2. “The industry is always moving.”

This is true of all years, of course. But the panoply of executive hires and restructuring announcements in Calderon’s timeline, not least at major players like Warner Bros. and Nickelodeon, bring home just how busy U.S. animation was in 2020 — a year in which so many industries ground to a halt.

3. “The two most important, not-talked-about-enough companies in the animation space right now are Webtoon and Moonbug.”

Calderon sees these companies’ models as “tectonic shifts” in how content is made and distributed. Webtoon, the world’s largest digital comic publisher, recently launched a production arm to develop its IP, and has formed partnerships with the likes of The Jim Henson Company and Crunchyroll. Moonbug acquires and develops preschool IPs, many of them from Youtube; its shows end up on major platforms like Netflix and Hulu.

4. “Apple is [starting to define] itself as something very specific.”

Namely: it is showing interest in “what is good for kids, what is healthy for audience, what is a positive takeaway.” In his timeline, Calderon mentions Stillwater and Doug Unplugged, two Apple TV+ series based on kids’ book series. So far, the young streamer has shown no interest in the kind of “shocking” or “controversial” shows that Adult Swim or Netflix might produce.

5. “Warner Bros. and Warnermedia are really consolidating.”

Calderon’s timeline (and Cartoon Brew’s coverage) is testament to this: new announcements were coming out of the company all year, as debt-laden parent company AT&T absorbed Warnermedia and new streamer HBO Max was launched. “In 2021,” says Calderon, Warnermedia “could be a much more signature aligned brand, with a [set] of executives who aren’t from different parts of the company working against each other.”

6. “Netflix is spending, spending, spending, spending.”

In contrast to Apple’s approach, the top SVOD platform is trying a bit of everything. In animation, they are aiming for six features a year. “I think we will see a lot of hits and a few misses from that fast and expensive approach,” says Calderon.

7. “Never ever underestimate anime.”

This is the year in which Sony agreed to buy Crunchyroll, completing the U.S. anime market’s transition to a major corporate battleground, and the Demon Slayer movie became the highest-grossing film in Japanese history. Whether we’re talking “true anime” produced in Japan or anime-like shows from elsewhere (such as Netflix’s Castlevania), anime “is never going away.”

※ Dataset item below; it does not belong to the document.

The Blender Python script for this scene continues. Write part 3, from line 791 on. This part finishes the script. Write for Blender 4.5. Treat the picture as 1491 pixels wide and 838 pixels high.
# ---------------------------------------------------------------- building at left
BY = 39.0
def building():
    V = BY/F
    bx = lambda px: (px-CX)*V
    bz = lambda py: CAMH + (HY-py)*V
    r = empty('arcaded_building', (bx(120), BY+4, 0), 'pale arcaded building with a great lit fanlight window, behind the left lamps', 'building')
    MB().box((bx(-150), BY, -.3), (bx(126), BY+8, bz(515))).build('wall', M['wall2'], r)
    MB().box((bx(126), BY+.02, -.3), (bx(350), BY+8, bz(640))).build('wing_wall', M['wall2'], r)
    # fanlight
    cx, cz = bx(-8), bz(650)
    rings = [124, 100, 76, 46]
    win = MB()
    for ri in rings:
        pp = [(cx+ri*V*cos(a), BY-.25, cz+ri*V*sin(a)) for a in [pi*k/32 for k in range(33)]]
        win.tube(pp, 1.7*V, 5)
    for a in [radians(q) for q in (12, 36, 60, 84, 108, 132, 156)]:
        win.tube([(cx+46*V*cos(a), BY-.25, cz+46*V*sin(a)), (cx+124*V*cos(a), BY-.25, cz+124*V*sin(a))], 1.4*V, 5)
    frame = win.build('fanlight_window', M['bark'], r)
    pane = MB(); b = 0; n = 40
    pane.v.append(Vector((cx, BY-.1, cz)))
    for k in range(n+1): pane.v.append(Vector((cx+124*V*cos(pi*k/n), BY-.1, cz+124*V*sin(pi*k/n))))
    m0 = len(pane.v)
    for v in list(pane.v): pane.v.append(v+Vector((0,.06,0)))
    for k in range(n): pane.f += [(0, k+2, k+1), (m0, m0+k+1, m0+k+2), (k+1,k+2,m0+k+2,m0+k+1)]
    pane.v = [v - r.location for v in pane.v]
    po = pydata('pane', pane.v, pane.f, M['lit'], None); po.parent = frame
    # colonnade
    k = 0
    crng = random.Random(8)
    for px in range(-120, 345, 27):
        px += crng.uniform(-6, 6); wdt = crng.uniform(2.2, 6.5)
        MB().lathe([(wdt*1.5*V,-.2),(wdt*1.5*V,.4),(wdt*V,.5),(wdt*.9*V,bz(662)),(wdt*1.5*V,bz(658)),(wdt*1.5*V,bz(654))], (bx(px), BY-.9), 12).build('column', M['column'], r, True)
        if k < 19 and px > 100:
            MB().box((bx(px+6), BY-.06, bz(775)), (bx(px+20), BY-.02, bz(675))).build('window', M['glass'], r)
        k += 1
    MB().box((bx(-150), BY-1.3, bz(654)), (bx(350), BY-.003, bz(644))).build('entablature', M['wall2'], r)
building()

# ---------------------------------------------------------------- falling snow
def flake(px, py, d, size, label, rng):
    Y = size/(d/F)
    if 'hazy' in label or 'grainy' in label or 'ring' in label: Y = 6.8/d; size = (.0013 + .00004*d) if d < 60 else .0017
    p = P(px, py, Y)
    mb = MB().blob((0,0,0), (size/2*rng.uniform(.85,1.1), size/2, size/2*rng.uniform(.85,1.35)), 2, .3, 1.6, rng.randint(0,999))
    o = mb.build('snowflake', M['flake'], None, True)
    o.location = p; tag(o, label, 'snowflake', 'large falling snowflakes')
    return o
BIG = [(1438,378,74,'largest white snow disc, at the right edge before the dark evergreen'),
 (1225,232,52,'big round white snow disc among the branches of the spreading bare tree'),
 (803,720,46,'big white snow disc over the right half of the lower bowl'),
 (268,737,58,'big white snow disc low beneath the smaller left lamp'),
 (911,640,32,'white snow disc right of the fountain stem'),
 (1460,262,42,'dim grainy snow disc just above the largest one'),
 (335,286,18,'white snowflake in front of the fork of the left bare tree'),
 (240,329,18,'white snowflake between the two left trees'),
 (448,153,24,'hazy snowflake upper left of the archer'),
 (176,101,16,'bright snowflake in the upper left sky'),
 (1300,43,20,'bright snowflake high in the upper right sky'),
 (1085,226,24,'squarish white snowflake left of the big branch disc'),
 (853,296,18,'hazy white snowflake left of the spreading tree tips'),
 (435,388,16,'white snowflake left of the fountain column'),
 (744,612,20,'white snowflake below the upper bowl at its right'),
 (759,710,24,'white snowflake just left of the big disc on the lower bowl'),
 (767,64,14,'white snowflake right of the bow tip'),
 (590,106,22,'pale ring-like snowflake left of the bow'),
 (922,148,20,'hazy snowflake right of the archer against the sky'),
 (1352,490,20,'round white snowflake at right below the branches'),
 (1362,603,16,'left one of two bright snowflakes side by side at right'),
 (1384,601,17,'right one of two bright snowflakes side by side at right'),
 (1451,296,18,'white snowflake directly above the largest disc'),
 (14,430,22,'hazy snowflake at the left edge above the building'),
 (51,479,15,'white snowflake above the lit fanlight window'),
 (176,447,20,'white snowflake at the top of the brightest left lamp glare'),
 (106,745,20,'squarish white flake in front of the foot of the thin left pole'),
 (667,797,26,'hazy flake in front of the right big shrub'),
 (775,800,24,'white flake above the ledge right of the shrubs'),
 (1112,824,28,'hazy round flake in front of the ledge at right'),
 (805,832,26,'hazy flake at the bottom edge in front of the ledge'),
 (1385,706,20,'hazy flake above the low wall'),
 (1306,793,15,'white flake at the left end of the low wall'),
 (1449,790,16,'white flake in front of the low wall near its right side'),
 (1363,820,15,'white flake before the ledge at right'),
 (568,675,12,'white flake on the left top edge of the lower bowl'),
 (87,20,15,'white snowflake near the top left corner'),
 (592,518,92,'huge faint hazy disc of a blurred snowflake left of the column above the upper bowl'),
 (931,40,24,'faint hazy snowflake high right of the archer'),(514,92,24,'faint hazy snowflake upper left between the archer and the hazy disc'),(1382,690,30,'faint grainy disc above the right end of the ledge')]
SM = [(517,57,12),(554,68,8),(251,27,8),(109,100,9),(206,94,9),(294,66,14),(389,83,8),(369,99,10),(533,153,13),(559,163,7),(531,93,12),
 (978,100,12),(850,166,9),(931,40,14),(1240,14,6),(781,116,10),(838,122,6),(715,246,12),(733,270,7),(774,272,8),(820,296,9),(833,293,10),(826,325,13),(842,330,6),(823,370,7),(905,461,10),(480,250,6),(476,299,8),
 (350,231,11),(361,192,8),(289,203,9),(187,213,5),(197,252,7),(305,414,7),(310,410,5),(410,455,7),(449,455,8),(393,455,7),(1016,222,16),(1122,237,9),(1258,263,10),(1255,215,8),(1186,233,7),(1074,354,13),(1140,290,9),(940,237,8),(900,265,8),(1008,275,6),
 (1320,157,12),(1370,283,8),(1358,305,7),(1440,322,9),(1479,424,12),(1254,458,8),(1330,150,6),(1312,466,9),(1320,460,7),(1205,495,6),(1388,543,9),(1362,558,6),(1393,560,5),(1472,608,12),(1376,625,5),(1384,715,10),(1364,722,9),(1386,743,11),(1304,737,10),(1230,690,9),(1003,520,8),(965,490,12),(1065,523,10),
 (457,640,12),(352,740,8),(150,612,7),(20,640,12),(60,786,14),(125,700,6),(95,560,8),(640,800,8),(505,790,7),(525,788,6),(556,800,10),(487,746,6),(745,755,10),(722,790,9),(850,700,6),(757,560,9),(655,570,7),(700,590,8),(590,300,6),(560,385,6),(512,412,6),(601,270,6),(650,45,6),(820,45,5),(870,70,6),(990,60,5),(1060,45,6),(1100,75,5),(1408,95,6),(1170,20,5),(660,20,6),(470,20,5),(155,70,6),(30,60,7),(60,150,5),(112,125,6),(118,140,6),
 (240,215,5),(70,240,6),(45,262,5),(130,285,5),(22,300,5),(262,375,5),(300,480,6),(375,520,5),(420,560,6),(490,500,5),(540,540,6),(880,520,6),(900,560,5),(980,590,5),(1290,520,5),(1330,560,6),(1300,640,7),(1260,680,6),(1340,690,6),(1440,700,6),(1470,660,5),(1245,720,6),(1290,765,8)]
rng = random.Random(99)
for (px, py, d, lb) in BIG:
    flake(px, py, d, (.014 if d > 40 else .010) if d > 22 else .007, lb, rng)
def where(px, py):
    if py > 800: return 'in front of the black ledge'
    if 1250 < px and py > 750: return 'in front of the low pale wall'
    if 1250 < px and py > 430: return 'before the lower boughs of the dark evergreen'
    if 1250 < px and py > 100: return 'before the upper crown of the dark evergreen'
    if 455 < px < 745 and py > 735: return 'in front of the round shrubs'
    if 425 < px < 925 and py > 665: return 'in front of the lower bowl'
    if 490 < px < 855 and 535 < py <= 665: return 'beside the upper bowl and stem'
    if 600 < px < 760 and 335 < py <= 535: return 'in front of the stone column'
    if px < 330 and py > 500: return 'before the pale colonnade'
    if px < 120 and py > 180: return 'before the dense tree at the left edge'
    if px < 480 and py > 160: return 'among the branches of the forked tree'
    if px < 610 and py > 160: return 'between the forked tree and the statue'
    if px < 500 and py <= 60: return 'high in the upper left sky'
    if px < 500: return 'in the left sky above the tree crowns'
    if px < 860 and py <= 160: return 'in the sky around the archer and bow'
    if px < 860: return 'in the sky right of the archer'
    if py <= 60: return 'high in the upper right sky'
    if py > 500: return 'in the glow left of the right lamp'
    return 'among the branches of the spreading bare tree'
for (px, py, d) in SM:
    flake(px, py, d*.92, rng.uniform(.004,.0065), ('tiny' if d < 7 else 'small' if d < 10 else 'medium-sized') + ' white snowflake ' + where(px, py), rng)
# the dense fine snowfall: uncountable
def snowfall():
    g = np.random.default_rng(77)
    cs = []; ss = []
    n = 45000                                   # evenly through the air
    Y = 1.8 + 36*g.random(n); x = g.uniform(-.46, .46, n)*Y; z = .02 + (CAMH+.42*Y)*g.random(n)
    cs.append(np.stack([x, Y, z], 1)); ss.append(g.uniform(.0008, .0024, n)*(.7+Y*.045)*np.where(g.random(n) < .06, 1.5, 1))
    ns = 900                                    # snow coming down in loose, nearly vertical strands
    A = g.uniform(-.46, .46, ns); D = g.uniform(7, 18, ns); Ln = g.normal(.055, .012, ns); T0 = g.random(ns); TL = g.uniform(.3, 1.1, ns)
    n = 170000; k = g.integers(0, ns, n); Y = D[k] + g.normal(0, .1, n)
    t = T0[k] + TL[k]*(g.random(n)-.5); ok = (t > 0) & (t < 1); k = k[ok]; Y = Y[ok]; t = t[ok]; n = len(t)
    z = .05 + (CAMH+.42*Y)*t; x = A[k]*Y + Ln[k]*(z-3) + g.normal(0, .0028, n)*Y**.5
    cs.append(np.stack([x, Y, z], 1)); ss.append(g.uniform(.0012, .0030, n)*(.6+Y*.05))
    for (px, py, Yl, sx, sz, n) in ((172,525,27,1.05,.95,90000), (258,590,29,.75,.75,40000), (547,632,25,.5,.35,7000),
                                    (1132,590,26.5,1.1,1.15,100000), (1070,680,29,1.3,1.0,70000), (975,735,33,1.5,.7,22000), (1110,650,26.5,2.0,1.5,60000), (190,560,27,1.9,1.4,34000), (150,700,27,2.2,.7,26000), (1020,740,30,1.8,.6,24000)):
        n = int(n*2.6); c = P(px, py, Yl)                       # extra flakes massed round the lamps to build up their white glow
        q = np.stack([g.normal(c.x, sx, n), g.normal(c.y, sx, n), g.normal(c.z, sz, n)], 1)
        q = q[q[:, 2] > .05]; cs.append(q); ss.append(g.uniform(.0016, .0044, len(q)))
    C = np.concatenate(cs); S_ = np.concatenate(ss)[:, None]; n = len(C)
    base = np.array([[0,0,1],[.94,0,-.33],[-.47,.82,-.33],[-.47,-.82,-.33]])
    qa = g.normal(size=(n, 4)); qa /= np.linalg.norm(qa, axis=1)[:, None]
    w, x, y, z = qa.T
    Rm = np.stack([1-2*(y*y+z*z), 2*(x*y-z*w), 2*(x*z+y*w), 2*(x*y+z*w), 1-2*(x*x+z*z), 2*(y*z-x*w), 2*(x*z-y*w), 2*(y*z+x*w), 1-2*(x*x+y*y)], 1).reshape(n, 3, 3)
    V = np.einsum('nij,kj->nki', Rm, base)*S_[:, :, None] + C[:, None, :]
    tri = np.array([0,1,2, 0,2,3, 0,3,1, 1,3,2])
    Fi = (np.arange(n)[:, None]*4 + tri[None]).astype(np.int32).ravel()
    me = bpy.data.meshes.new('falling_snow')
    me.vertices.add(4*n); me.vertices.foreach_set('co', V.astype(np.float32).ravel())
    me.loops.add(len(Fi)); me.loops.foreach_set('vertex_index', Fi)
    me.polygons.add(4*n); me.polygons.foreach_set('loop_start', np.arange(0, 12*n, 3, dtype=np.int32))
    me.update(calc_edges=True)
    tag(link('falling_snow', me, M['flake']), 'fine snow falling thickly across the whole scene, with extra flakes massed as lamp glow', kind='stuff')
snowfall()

Calderon talks from experience — 26 years’ experience in the field. He was most recently senior vice president of development at Octopie in L.A., which is working on an animated adaptation of the card game Magic: The Gathering for Netflix. Previously, he worked as a producer at Warner Bros. Animation and 20th Century Fox Film, and served in executive capacities at MTV Animation and Nerd Corps, among other companies. He has also written for Cartoon Brew about selling a show.